- Job -
Write out every line exactly, from the start of the records below to the line with "COL = SC.collection", and stop there. Don't write out the pictures.

- Input material -
----
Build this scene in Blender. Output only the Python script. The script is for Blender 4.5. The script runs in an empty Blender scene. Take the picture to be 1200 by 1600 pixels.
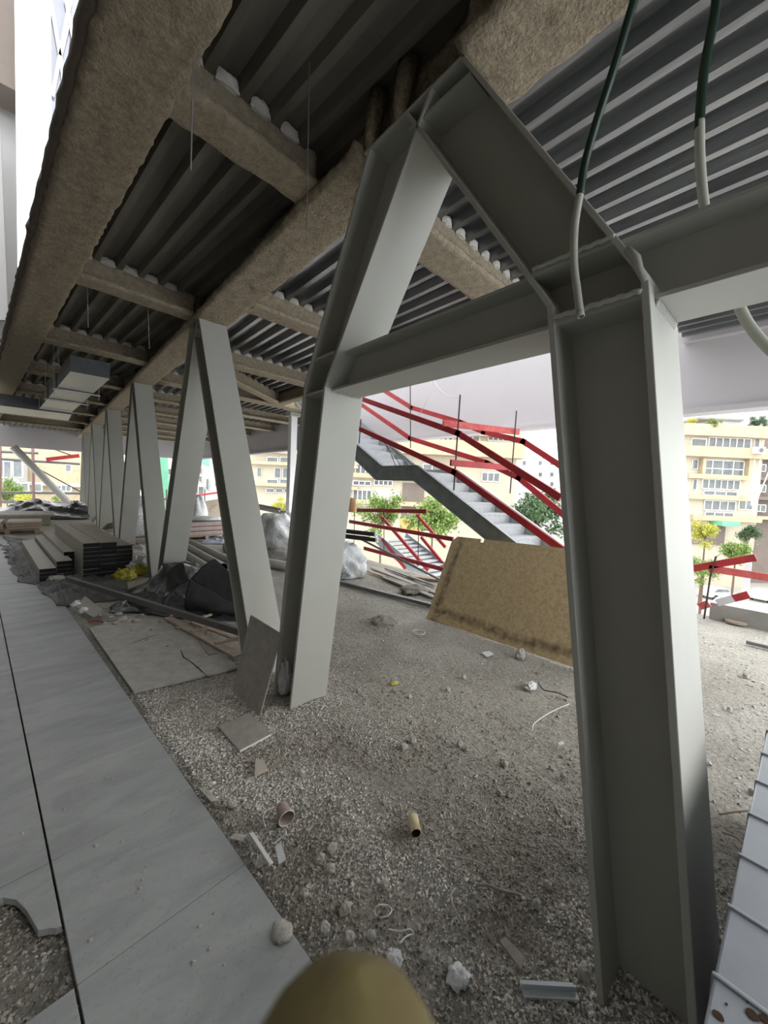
import bpy, math, random
from mathutils import Vector as V, Matrix, noise
random.seed(7)
SC = bpy.context.scene
COL = SC.collection

# ---------------------------------------------------------------- camera
CAMH = 1.7
FPX = 600.0
CX = V((0.7456, -0.6648, 0.0452))      # image right in world axes
CD = V((-0.0108, -0.0798, -0.9967))    # image down
RT = None
def _frame():
    a0 = V((-645, -65, FPX)); b0 = V((570, -10, FPX))
    a = a0.normalized(); dn = a0.cross(b0).normalized(); b = dn.cross(a).normalized()
    if b.x < 0: b = -b
    up = -dn
    t0 = V((65-600, 740-800, FPX))
    ta, tb = t0.dot(a), t0.dot(b); L = math.hypot(ta, tb); ta /= L; tb /= L
    T = a*ta + b*tb                    # truss direction = world Y
    N = b*ta - a*tb                    # across the truss = world X
    return N, T, up, math.atan2(tb, ta)
NX, NY, NZ, LANG = _frame()            # world axes seen in camera space
def ray(px, py):
    d = V((px-600, py-800, FPX))
    return V((NX.dot(d), NY.dot(d), NZ.dot(d)))
def Z(px, py, z=0.0):
    d = ray(px, py); t = (z-CAMH)/d.z; return V((d.x*t, d.y*t, z))
def XN(px, py, x):
    d = ray(px, py); t = x/d.x; return V((x, d.y*t, CAMH+d.z*t))
def YT(px, py, y):
    d = ray(px, py); t = y/d.y; return V((d.x*t, y, CAMH+d.z*t))
cam_d = bpy.data.cameras.new('camera'); cam = bpy.data.objects.new('camera', cam_d); COL.objects.link(cam)
m = Matrix(((NX.x, -NX.y, -NX.z, 0), (NY.x, -NY.y, -NY.z, 0), (NZ.x, -NZ.y, -NZ.z, CAMH), (0, 0, 0, 1)))
cam.matrix_world = m
cam_d.sensor_fit = 'VERTICAL'; cam_d.sensor_height = 36.0; cam_d.lens = 36.0*FPX/1600
cam_d.clip_start = 0.005; cam_d.clip_end = 500
cam_d.dof.use_dof = True; cam_d.dof.focus_distance = 3.5; cam_d.dof.aperture_fstop = 13.5/1.1
SC.camera = cam

# ---------------------------------------------------------------- sky and exposure
SC.view_settings.view_transform = 'Standard'; SC.view_settings.look = 'None'
SC.view_settings.gamma = 1; SC.view_settings.use_curve_mapping = False
SC.view_settings.exposure = 1.95
w = bpy.data.worlds.new('World'); SC.world = w; w.use_nodes = True
nt = w.node_tree; bg = nt.nodes['Background']
tc = nt.nodes.new('ShaderNodeTexCoord'); nz = nt.nodes.new('ShaderNodeTexNoise'); nz.inputs['Scale'].default_value = 1.6
nz.inputs['Detail'].default_value = 4
cr = nt.nodes.new('ShaderNodeValToRGB'); cr.color_ramp.elements[0].color = (.86, .90, .96, 1); cr.color_ramp.elements[1].color = (1, 1, .99, 1)
cr.color_ramp.elements[0].position = .35; cr.color_ramp.elements[1].position = .65
nt.links.new(tc.outputs['Generated'], nz.inputs['Vector']); nt.links.new(nz.outputs['Fac'], cr.inputs[0]); nt.links.new(cr.outputs[0], bg.inputs[0])
bg.inputs[1].default_value = 1.0
sd = bpy.data.lights.new('sun', 'SUN'); sd.energy = 0.28; sd.angle = math.radians(35); sd.color = (1, .97, .92)
sun = bpy.data.objects.new('sun', sd); COL.objects.link(sun); sun.rotation_euler = V((-.62, .62, -.5)).to_track_quat('-Z', 'Y').to_euler()

# ---------------------------------------------------------------- materials
def mat(name, col, rough=.6, metal=0, var=0.0, vscale=6, bump=0, bscale=40, col2=None, bdist=.01, detail=6, spec=None, stretch=None, alpha=None):
    M = bpy.data.materials.new(name); M.use_nodes = True; t = M.node_tree; b = t.nodes['Principled BSDF']
    b.inputs['Base Color'].default_value = (*col, 1); b.inputs['Roughness'].default_value = rough; b.inputs['Metallic'].default_value = metal
    if spec is not None: b.inputs['Specular IOR Level'].default_value = spec
    if alpha is not None: b.inputs['Alpha'].default_value = alpha
    src = None
    if var or bump:
        tc = t.nodes.new('ShaderNodeTexCoord'); src = tc.outputs['Object']
        if stretch:
            mp = t.nodes.new('ShaderNodeMapping'); mp.inputs['Scale'].default_value = stretch; t.links.new(src, mp.inputs[0]); src = mp.outputs[0]
    if var:
        n = t.nodes.new('ShaderNodeTexNoise'); n.inputs['Scale'].default_value = vscale; n.inputs['Detail'].default_value = detail; n.inputs['Roughness'].default_value = .65
        r = t.nodes.new('ShaderNodeValToRGB'); r.color_ramp.elements[0].position = .3; r.color_ramp.elements[1].position = .7
        c2 = col2 or tuple(c*(1-var) for c in col)
        r.color_ramp.elements[0].color = (*c2, 1); r.color_ramp.elements[1].color = (*col, 1)
        t.links.new(src, n.inputs['Vector']); t.links.new(n.outputs['Fac'], r.inputs[0]); t.links.new(r.outputs[0], b.inputs['Base Color'])
    if bump:
        n = t.nodes.new('ShaderNodeTexNoise'); n.inputs['Scale'].default_value = bscale; n.inputs['Detail'].default_value = 5; n.inputs['Roughness'].default_value = .6
        bp = t.nodes.new('ShaderNodeBump'); bp.inputs['Strength'].default_value = bump; bp.inputs['Distance'].default_value = bdist
        t.links.new(src, n.inputs['Vector']); t.links.new(n.outputs['Fac'], bp.inputs['Height']); t.links.new(bp.outputs[0], b.inputs['Normal'])
    return M
M_paint = mat('grey_steel_paint', (.47, .475, .435), .5, 0, .06, 3, .25, 110, bdist=.002, spec=.22)
M_fire = mat('spray_fireproofing', (.50, .42, .30), .95, 0, .4, 26, 1, 60, col2=(.25, .205, .145), bdist=.03)
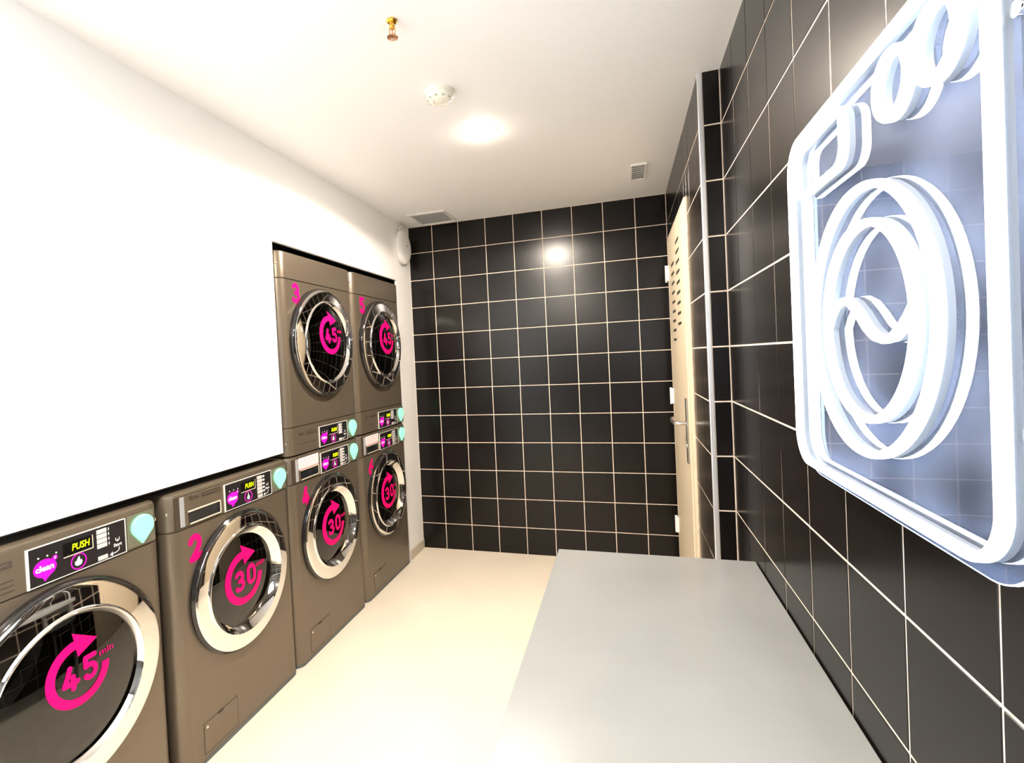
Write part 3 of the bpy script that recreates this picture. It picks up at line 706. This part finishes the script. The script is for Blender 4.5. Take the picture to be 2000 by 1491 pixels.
for k in range(10):
    a = 2*PI*k/10; bm = nb(); box(bm, -0.005, 0.005, -0.0022, 0.0022, -0.0025, 0.0025)
    bmesh.ops.transform(bm, matrix=Matrix.Rotation(a, 4, 'Z') @ Matrix.Translation((0, 0.0435, -0.0295)) @ Matrix.Rotation(-0.85, 4, 'X'), verts=bm.verts); obj('slot', bm, m_slotg, t)
def vent(name, label, x0, x1, y0, y1, n_, cat):
    cx, cy = (x0+x1)/2, (y0+y1)/2; t = thing(name, label, cat, (cx, cy, H)); a, b = (x1-x0)/2, (y1-y0)/2; fw = 0.018 if a > 0.08 else 0.010
    bm = nb()
    box(bm, -a, a, -b, -b+fw, -0.010, 0, 0.002, 1); box(bm, -a, a, b-fw, b, -0.010, 0, 0.002, 1); box(bm, -a, -a+fw, -b+fw, b-fw, -0.010, 0, 0.002, 1); box(bm, a-fw, a, -b+fw, b-fw, -0.010, 0, 0.002, 1)
    obj('frame', bm, m_vent, t)
    obj('backing', B(-a+fw, a-fw, -b+fw, b-fw, -0.0015, -0.0005), m_ventd, t)
    for k in range(n_):
        y = -b+fw+(k+0.5)*(2*b-2*fw)/n_; hh = (b-fw)/n_*0.78
        bm = nb(); box(bm, -a+fw, a-fw, -hh, hh, -0.0006, 0.0006)
        bmesh.ops.transform(bm, matrix=Matrix.Translation((0, y, -0.006)) @ Matrix.Rotation(0.32, 4, 'X'), verts=bm.verts); obj('slat', bm, m_vent, t)
vent('ceiling_vent', 'rectangular white slatted ceiling vent in the corner above the stacked dryers', 0.128, 0.395, -0.325, -0.040, 9, 'vent')
vent('ceiling_vent', 'small white ceiling grille near the door wall', 1.555, 1.640, -0.640, -0.375, 8, 'vent')

# round fitting high on the left wall
t = thing('wall_sounder', 'round white disc fitting high on the white wall beside dryer 5', 'alarm', (0, -0.165, 2.205))
bm = nb(); lathe(bm, [(0, 0.116), (0.018, 0.118), (0.020, 0.112)], (0, 0, 0), 'x', 56); obj('base', bm, m_vent, t, True)
bm = nb(); lathe(bm, [(0.020, 0.117), (0.030, 0.117), (0.040, 0.108), (0.046, 0.085), (0.049, 0.05), (0.050, 0)], (0, 0, 0), 'x', 56); obj('cover', bm, m_white, t, True)
bm = nb(); lathe(bm, [(0.048, 0.006), (0.0515, 0.005), (0.052, 0)], (0, 0.012, 0.008), 'x', 14); obj('indicator', bm, m_logo, t, True)
bm = nb(); tube(bm, [(0.016, -0.035, 0.112), (0.016, -0.030, 0.130), (0.014, 0.02, 0.160), (0.012, 0.045, 0.1765)], 0.006, 10); obj('cable', bm, m_vent, t, True)
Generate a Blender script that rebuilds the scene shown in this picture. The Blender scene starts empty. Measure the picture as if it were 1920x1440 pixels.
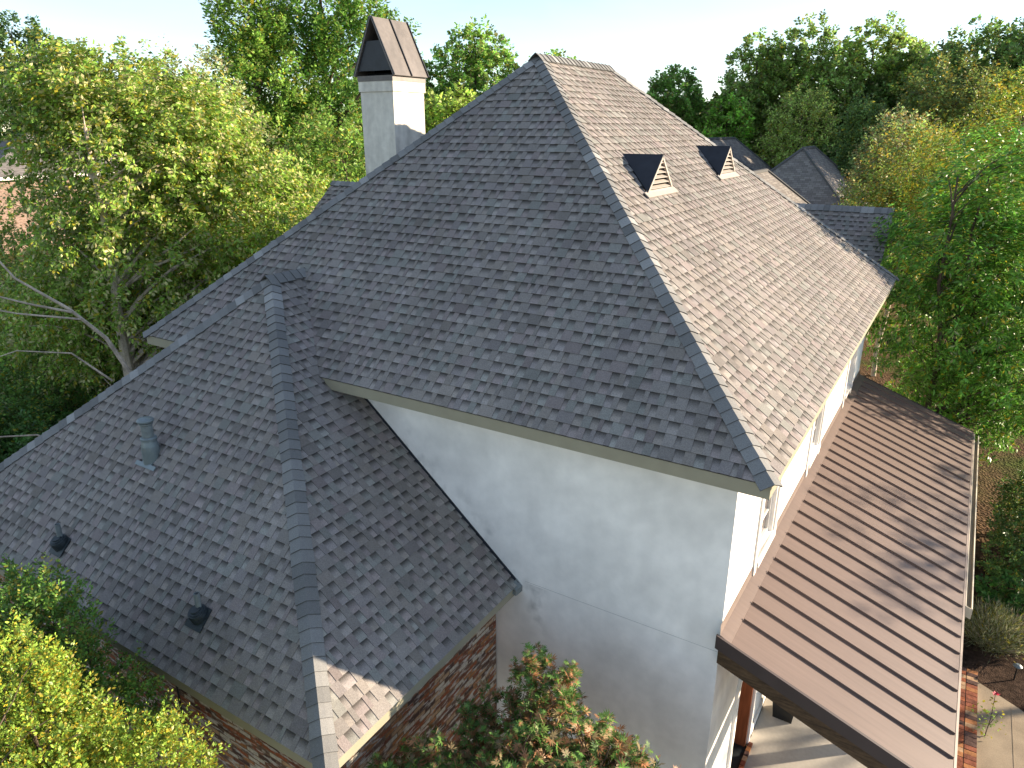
import bpy, math, random
import numpy as np
from mathutils import Vector
R = math.radians
rng = np.random.default_rng(7)
random.seed(7)
S = bpy.context.scene
COL = S.collection

# ------------------------------------------------------------------ camera
CAM = (1.1005, -6.4116, 3.1769)
cd = bpy.data.cameras.new("camera"); cam = bpy.data.objects.new("camera", cd); COL.objects.link(cam)
cd.sensor_width = 36.0; cd.lens = 1340.95 / 1920 * 36; cd.clip_start = .1; cd.clip_end = 3000
cam.location = CAM
cam.rotation_euler = (R(90) - .343, 0, .5575)
cam.rotation_mode = 'XYZ'
S.camera = cam
# ------------------------------------------------------------------ sky and sun
SUN = Vector((.729, .634, .262)).normalized()
elev = math.asin(SUN.z); azim = math.atan2(SUN.x, SUN.y)
w = bpy.data.worlds.new("World"); S.world = w; w.use_nodes = True
nt = w.node_tree; bg = nt.nodes["Background"]
sky = nt.nodes.new("ShaderNodeTexSky"); sky.sky_type = 'NISHITA'; sky.sun_disc = False
sky.sun_elevation = elev; sky.sun_rotation = azim; sky.air_density = .85; sky.dust_density = .05; sky.ozone_density = 1.6
tcw = nt.nodes.new("ShaderNodeTexCoord"); mpw = nt.nodes.new("ShaderNodeMapping"); mpw.inputs["Scale"].default_value = (1, 1, 3.5)     # thin high cloud
nzw = nt.nodes.new("ShaderNodeTexNoise"); nzw.inputs["Scale"].default_value = 2.6; nzw.inputs["Detail"].default_value = 5; nzw.inputs["Distortion"].default_value = .6
nt.links.new(tcw.outputs["Generated"], mpw.inputs[0]); nt.links.new(mpw.outputs[0], nzw.inputs["Vector"])
mrw = nt.nodes.new("ShaderNodeMapRange"); mrw.inputs[1].default_value = .42; mrw.inputs[2].default_value = .72; mrw.inputs[4].default_value = .6; nt.links.new(nzw.outputs[0], mrw.inputs[0])
mxw = nt.nodes.new("ShaderNodeMix"); mxw.data_type = 'RGBA'; nt.links.new(mrw.outputs[0], mxw.inputs[0]); nt.links.new(sky.outputs[0], mxw.inputs[6]); mxw.inputs[7].default_value = (3.3, 3.4, 3.5, 1)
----
- Result -
Build this scene in Blender. Output only the Python script. The script is for Blender 4.5. The script runs in an empty Blender scene. Take the picture to be 1200 by 1600 pixels.
import bpy, math, random
from mathutils import Vector as V, Matrix, noise
random.seed(7)
SC = bpy.context.scene
COL = SC.collection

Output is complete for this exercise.